Dearborn City Hall Artspace is preparing to complete its final stage of development by opening up commercial spaces aimed at creative businesses, and local artists are anticipating rich new community connections to result.
City Hall Artspace is a redevelopment of Dearborn's former city hall, undertaken in partnership with the national nonprofit Artspace. In 2016 it opened 53 affordable apartments for artists and their families, located in the complex's City Hall and West Annex buildings. Since then, work has progressed on the complex's third and final building, known as the Connector.
Last year, a facility known as the Arts and Tech Learning Lab opened in the Connector, offering a variety of equipment ranging from iPads to a greenscreen for use by artists and community organizations.
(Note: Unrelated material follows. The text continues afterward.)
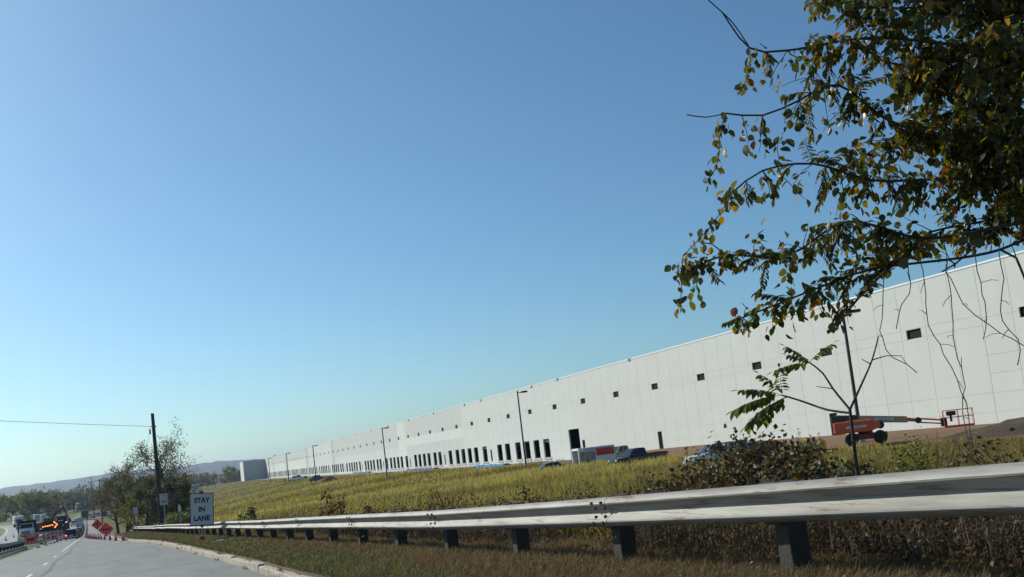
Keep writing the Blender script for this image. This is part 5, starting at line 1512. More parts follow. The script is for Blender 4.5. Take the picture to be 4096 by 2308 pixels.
# ---- tall grass of the field
GR1 = leafmat('tall_grass_yellow', [(0.0, (0.32, 0.27, 0.09)), (0.35, (0.46, 0.38, 0.135)), (0.7, (0.39, 0.33, 0.095)), (1.0, (0.53, 0.43, 0.19))], 0.42, 0.7)
GR2 = leafmat('tall_grass_green', [(0.0, (0.23, 0.24, 0.06)), (0.5, (0.33, 0.32, 0.08)), (1.0, (0.42, 0.36, 0.11))], 0.42, 0.7)
GR3 = leafmat('tall_grass_brown', [(0.0, (0.16, 0.115, 0.045)), (0.5, (0.25, 0.18, 0.07)), (1.0, (0.22, 0.17, 0.055))], 0.35, 0.8)
n = 200000
az = np.radians(rng.uniform(1.0, 60, n)); rr = np.exp(rng.uniform(np.log(9.0), np.log(520.0), n))
X, Y = rr * np.sin(az), rr * np.cos(az)
s_, p_ = sp(X, Y)
edge = np.interp(s_, [40, 80, 95, 150, 700], [44.8, 44.8, 44.5, 49.5, 49.5]) + 0.8 * np.sin(s_ * 0.9)
ok = (X > 6.6) & (p_ < edge) & (Y > 2) & (Y < 500) & ~((Y > 425) & (X < 14))
X, Y, rr = X[ok], Y[ok], rr[ok]
pn = patch(X, Y, 7.0, 1.3) + rng.normal(0, 0.16, len(X)); pn2 = patch(X, Y, 16.0, 4.1) + rng.normal(0, 0.13, len(X))
Z = zground(X, Y)
hfac = 0.62 + 0.75 * patch(X, Y, 5.2, 2.2) + rng.normal(0, 0.12, len(X))
near_green = np.clip((Y - 60) / 120, 0, 1)
for nm, sel, mat, lab in (('field_grass', (pn2 + near_green * 0.18 > 0.52) & (pn > 0.44), GR2, 'green tinged tall grass growing over the field bank'), ('field_grass', (pn2 + near_green * 0.18 <= 0.52) & (pn > 0.44), GR1, 'straw yellow tall grass growing over the field bank'), ('field_grass', pn <= 0.44, GR3, 'brown dead grass in patches over the field bank')):
    x, y, z, r0, hf = X[sel], Y[sel], Z[sel], rr[sel], hfac[sel]
    B = []
    for k in range(3):
        w = np.clip(r0 * 0.00085, 0.014, 0.13) * rng.uniform(0.6, 1.3, len(x))
        h = (rng.uniform(0.35, 0.75, len(x)) * hf) * np.clip(r0 / 22, 0.75, 1.0)
        P = np.stack([x + rng.normal(0, 0.12, len(x)) * np.clip(r0 / 30, 0.6, 3), y + rng.normal(0, 0.12, len(x)) * np.clip(r0 / 30, 0.6, 3), z - 0.04], 1)
        B.append(blades(P, h, w, rng.uniform(0.1, 0.8, len(x))))
    V, F = join(B)
    tag(np_mesh(nm, V, F, mat), lab, 'grass', kind='stuff')
# ---- rank olive grass close behind the rail at right
n = 42000
xq = rng.uniform(8.8, 34, n); yq = rng.uniform(3.0, 34, n)
k_ = (patch(xq, yq, 2.4, 8.8) + rng.normal(0, 0.12, n)) > 0.36
xq, yq = xq[k_], yq[k_]
rq = np.hypot(xq, yq)
V, F = blades(np.stack([xq, yq, zground(xq, yq) - 0.03], 1), rng.uniform(0.35, 0.8, len(xq)) * (0.6 + 1.0 * patch(xq, yq, 1.6, 3.3)), np.clip(rq * 0.0011, 0.012, 0.04), rng.uniform(0.1, 1.0, len(xq)))
tag(np_mesh('rank_grass', V, F, leafmat('rank_olive_grass', [(0, (0.10, 0.085, 0.028)), (0.4, (0.18, 0.15, 0.045)), (0.75, (0.26, 0.20, 0.07)), (1, (0.17, 0.09, 0.045))], 0.4, 0.8)), 'rank olive grass between the guardrail and the yard at right', 'grass', kind='stuff')
# ---- verge: short green grass towards the kerb, brown thatch towards the rail
VG1 = leafmat('verge_grass_green', [(0.0, (0.065, 0.07, 0.022)), (0.5, (0.125, 0.125, 0.038)), (1.0, (0.20, 0.165, 0.07))], 0.35, 0.7)
VG2 = leafmat('verge_thatch_brown', [(0.0, (0.12, 0.075, 0.036)), (0.35, (0.20, 0.13, 0.065)), (0.7, (0.30, 0.215, 0.115)), (0.85, (0.15, 0.14, 0.05)), (1.0, (0.11, 0.12, 0.04))], 0.3, 0.85)
n = 190000
yv = np.exp(rng.uniform(np.log(4.0), np.log(140.0), n)); xv = rng.uniform(0, 1, n)
er_ = edge_r(yv) + 0.23
xv = er_ + xv * (6.6 - er_)
tt_ = (xv - er_) / 1.9 + rng.normal(0, 0.13, n) + 0.22 * (patch(xv * 3, yv, 2.2, 5.0) - 0.5) - np.clip((yv - 14) / 60, -0.1, 0.35)
zv = zground(xv, yv)
for nm, sel, mat, lab, hh in (('verge_grass', tt_ < 0.58, VG1, 'short green grass on the verge behind the kerb', (0.05, 0.15)), ('verge_grass', tt_ >= 0.58, VG2, 'brown dry thatch on the verge under the guardrail', (0.05, 0.20))):
    x, y, z = xv[sel], yv[sel], zv[sel]
    w = np.clip(y * 0.0009, 0.006, 0.05) * rng.uniform(0.6, 1.4, len(x))
    V, F = blades(np.stack([x, y, z - 0.01], 1), rng.uniform(*hh, len(x)), w, rng.uniform(0.2, 1.2, len(x)))
    tag(np_mesh(nm, V, F, mat), lab, 'grass', kind='stuff')
# weeds at the kerb joints
x = []; 
n = 320
yk = rng.choice([13.2, 16.4, 21.0, 26.5, 33.0, 41, 52, 60], n) + rng.normal(0, 0.22, n); xk = edge_r(yk) + rng.normal(0.0, 0.06, n)
V, F = blades(np.stack([xk, yk, zroad(yk) + np.where(xk > edge_r(yk), 0.15, 0.0)], 1), rng.uniform(0.04, 0.13, n), np.full(n, 0.012), rng.uniform(0.2, 1.0, n))
tag(np_mesh('kerb_weeds', V, F, VG1), 'tufts of weeds sprouting from the kerb joints', 'weeds', kind='stuff')
# fallen leaves on the verge
n = 3500
yl = np.exp(rng.uniform(np.log(4.0), np.log(30.0), n)); xl = rng.uniform(4.3, 6.6, n)
P = np.stack([xl, yl, zground(xl, yl) + rng.uniform(0.02, 0.09, n)], 1)
V, F = leaf_geo(P, rnd_dirs(n) * np.array([1, 1, 0.3]), np.array([[0, 0, 1.0]]) + 0.5 * rnd_dirs(n), rng.uniform(0.03, 0.065, n), 0.7, True)
tag(np_mesh('fallen_leaves', V, F, leafmat('fallen_leaf_brown', [(0, (0.16, 0.08, 0.035)), (0.6, (0.26, 0.15, 0.07)), (1, (0.34, 0.24, 0.13))], 0.2, 0.8)), 'brown fallen leaves scattered in the thatch below the guardrail', 'leaves', kind='stuff')

# ---- rough brush behind the rail: dry stems with small leaves
BR = leafmat('brush_leaf', [(0.0, (0.025, 0.022, 0.010)), (0.35, (0.05, 0.042, 0.015)), (0.6, (0.07, 0.038, 0.02)), (0.85, (0.10, 0.08, 0.03)), (1.0, (0.20, 0.13, 0.065))], 0.3, 0.8)  # leaf tones darkened, shade among the brush put into the colour
BS = leafmat('brush_stem', [(0.0, (0.06, 0.04, 0.026)), (0.7, (0.12, 0.08, 0.05)), (1.0, (0.30, 0.23, 0.15))], 0.05, 0.9)
def brush(n_st, xr, yr, hr, seed, lab, leaves=9, lsz=(0.03, 0.06), wst=0.008, mat=BR, stm=BS, lmax=0.9):
    r = np.random.default_rng(seed)
    y = np.exp(r.uniform(np.log(yr[0]), np.log(yr[1]), n_st)); x = r.uniform(xr[0], xr[1], n_st) + 0.02 * y
    keep = patch(x, y, 1.8, seed) > 0.28
    x, y = x[keep], y[keep]
    z = zground(x, y); h = r.uniform(*hr, len(x)) * (0.6 + 0.7 * patch(x, y, 1.1, seed + 2))
    ws = np.clip(y * 0.0007, wst, 0.03)
    V1, F1 = blades(np.stack([x, y, z - 0.02], 1), h, ws, r.uniform(0.0, lmax, len(x)), r)
    tip = V1.reshape(-1, 5, 3)[:, [0, 1, 2, 4]]
    P = []
    for k in range(leaves):
        t = r.uniform(0.15, 1.0, (len(x), 1))
        b = tip[:, 0] * (1 - t) + tip[:, 3] * t + r.normal(0, 0.05, (len(x), 3))
        P.append(b)
    P = np.concatenate(P)
    dist = np.tile(np.hypot(x, y), leaves)
    V2, F2 = leaf_geo(P, rnd_dirs(len(P), r) + np.array([0, 0, -0.2]), rnd_dirs(len(P), r), r.uniform(*lsz, len(P)) * np.clip(dist / 14, 1, 1.35), 0.55, True)
    tag(np_mesh('dry_brush', V1, F1, stm), lab + ', bare stems', 'brush', kind='stuff')
    tag(np_mesh('dry_brush', V2, F2, mat), lab + ', small withered leaves', 'brush', kind='stuff')
brush(30000, (5.45, 8.6), (1.8, 42), (0.3, 0.9), 31, 'tangled dry brush just behind the guardrail posts', 3, lmax=1.5)
brush(2600, (8.5, 24), (2.2, 34), (0.45, 0.95), 57, 'tall olive weeds beyond the guardrail at right', 3, (0.03, 0.055), mat=leafmat('olive_weed', [(0, (0.05, 0.05, 0.014)), (0.5, (0.12, 0.105, 0.028)), (0.85, (0.19, 0.15, 0.05)), (1, (0.14, 0.07, 0.03))], 0.4, 0.7))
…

As of October, the final piece of the Connector is now ready for occupancy: eight commercial spaces, ranging from 500 to 1,000 square feet, plus one larger 8,000-square-foot commercial space.
Freddie Houston, Artspace's director of performance property, says the commercial spaces will help to "stabilize" the City Hall Artspace model.
ArtSpace Dearborn. Photo by David Lewinski.
"(The apartment units) are really set in the amount of money they make per month from the tenants because they're all on subsidized rent, so to speak," he says. "If we have a cold winter and need more gas, it really just comes out of our operating costs. With commercial spaces attached to it, that really lessens the impact that residents feel or Artspace feels."
Kimberly Moore, asset manager for Artspace, says the commercial spaces are a blank slate and that tenants "can set them up any way they want to set them up." She hopes to attract businesses that have a creative focus and established clientele, potentially through an event that would introduce the community to the new spaces.
"We're looking for pretty much anything, but we're leaning towards creative and art-friendly businesses," Houston says.
"A synergy is going to come about"
Julia Kapilango says she and other City Hall Artspace residents have been waiting with "anticipation and excitement" for the commercial spaces to open. Kapilango moved into the complex when it opened and says she's enjoyed the opportunity to build community with other resident artists. She anticipates that the opening of the commercial space will take that community to the next level, describing it as a "hub" with "limitless possibilities."
Kapilango says the commercial spaces will be unique in cultivating multiple creative businesses in close proximity to an existing community of artists. She hopes to see a video or audio production studio, a typesetting business, and/or a silkscreening business move in to the Connector, noting that all of them could be useful in different ways to some of the resident artists.
"Now a synergy is going to come about from allowing our organizations, artists, and artisans to come into the Connector," she says. "I know it's going to inspire the art community as a whole to grow and motivate each art form to go higher."
Amy Libby, another original Artspace tenant, agrees. She hopes to see all the commercial spaces filled with creative or art-related businesses.
"That's kind of what this building is all about," she says. "Its ideal purpose is for art. We could work together, and hopefully I could also learn something from them."
Dearborn Community Fund (DCF) director EmmaJean Woodyard also foresees positive outcomes when the Connector is fully activated. DCF's Pockets of Perception (POP) program, which engages high school students in creating public art, has held meetings in the Arts and Tech Learning Lab and also created a mural there. Woodyard says the Connector space has been great for POP and suggests that it's just getting started.
"Because of the openness of the Connector space, I think there could be a lot of interaction among people," Woodyard says. "I think it's a great way to talk about new ideas through sharing and talking about new ways of cooperating together. That's how creativity works."
Emma Jean Woodward ay ArtSpace in Dearborn. Photo by David Lewinski.
A creative destination
Stakeholders also anticipate that the opening of the commercial spaces will help to raise City Hall Artspace's profile in the public eye and build more connections between the complex and the surrounding community.
"The public has been under the impression that there would be access at some point, but you can't do that in the living space," Woodyard says. "Those are artists' homes. But the Connector space offers that opportunity for trade and for public engagement."
Kapilango says that in her experience, the community is eager for those engagement opportunities.
"Whenever I interact with residents that live within east downtown Dearborn, they really are wanting to come in and patronize what's going on in Artspace," she says. "I see it having a magnetic pull on the community ... because you now have regular hours where the community can come in and see what Artspace has."
Libby hopes the activation of the commercial spaces will lead to more events being held in the Connector. Moore anticipates that the entire campus will have opportunities to participate in citywide events like the annual Gallery Rally. Woodyard adds that additional events could be on the table if one or more artists lease commercial spaces for studio space.
"There would be open houses," she says. "There would be exhibits. There would be other things that would make that space accessible to the public."
ArtSpace Dearborn. Photo by David Lewinski.
Moore envisions the final phase in City Hall Artspace's evolution serving to solidify East Dearborn as the "anchor" of a creative corridor stretching from West Dearborn to Corktown and downtown Detroit. She hopes that artists from Detroit and beyond will see City Hall Artspace as "an opportunity to come and create," and that the general public will recognize East Dearborn as a creative destination.
"I think East Dearborn is just right there in the middle to tie all of that together," she says.